Das Unternehmen dauerte eine ganze
Weile, für Lutz ein Grund, noch einmal kräftig nachzulegen und dann den
Freunden entgegenzugehen. Die hatten es nicht einmal besonders eilig, zum Feuer
zurückzukehren, das mit einer starken Rauchsäule wohlige Wärme versprach. Sie
sahen sich interessiert noch einige Wege für die neue Klettersaison an. Als
Gerd dann als erster am Feuer anlangte, traute er seinen Augen nicht: Die
gesamte zurückgelassene Ausrüstung war verbrannt: die Wegsachen mit Geld und
Ausweisen, ein neues Kletterseil, Schuhe... Die Karabiner waren ausgeglüht. Von
den Rucksäcken standen nur noch die Tragegestelle da. Der Kletterführer schien
unversehrt zu sein, zerfiel aber bei Berührung zu Asche.

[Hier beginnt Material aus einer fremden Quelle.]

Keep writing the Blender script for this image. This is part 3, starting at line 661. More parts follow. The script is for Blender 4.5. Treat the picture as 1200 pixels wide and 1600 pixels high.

Ungeschoren davon kam nur Günter, der
wegen gewisser Meinungsverschiedenheiten an dem Tage ein separates Feuer ein Stück
entfernt unterhalten hatte. Glück im Unglück hatte Alfred, der seine Sachen
unter dem Kletterzeug anbehalten hatte, ihm blieben so auch Geld und Ausweis
erhalten.
Ein schwerer Gang führte am
Nachmittag zwei Betroffene zum gestrengen Klubvorstand. Die berichteten
wahrheitsgemäß: “Roland, wir sind abgebrannt.” Der fragte erregt zurück:
“Was, die Hütte?!” Wenigstens dahingehend konnten sie ihn beruhigen.
Per Motorrad gings danach zur
Inspizierung des Schauplatzes. Retten ließ sich allerdings kaum etwas, nur die
Fischkonserven waren noch zu genießen. Es blieb lediglich übrig, Fotos zum
Dokumentieren des Geschehens anzufertigen.
Ein Nachspiel hatte die Sache noch: Auf
der Sektionsversammlung wurde ein strenger Verweis ausgesprochen, das verbrannte
Seil war Sektionseigentum und erst vier Wochen alt.
Es dauerte geraume Zeit, bis die Verluste dieses Tages, teilweise vom schmalen Lehrlingsgeld, ersetzt werden konnten. Gerds Nagelschuhe, ehemals sein ganzer Stolz, hängen noch heute an der Klubhütte und halten die Erinnerung an ein einschneidendes Klubereignis wach.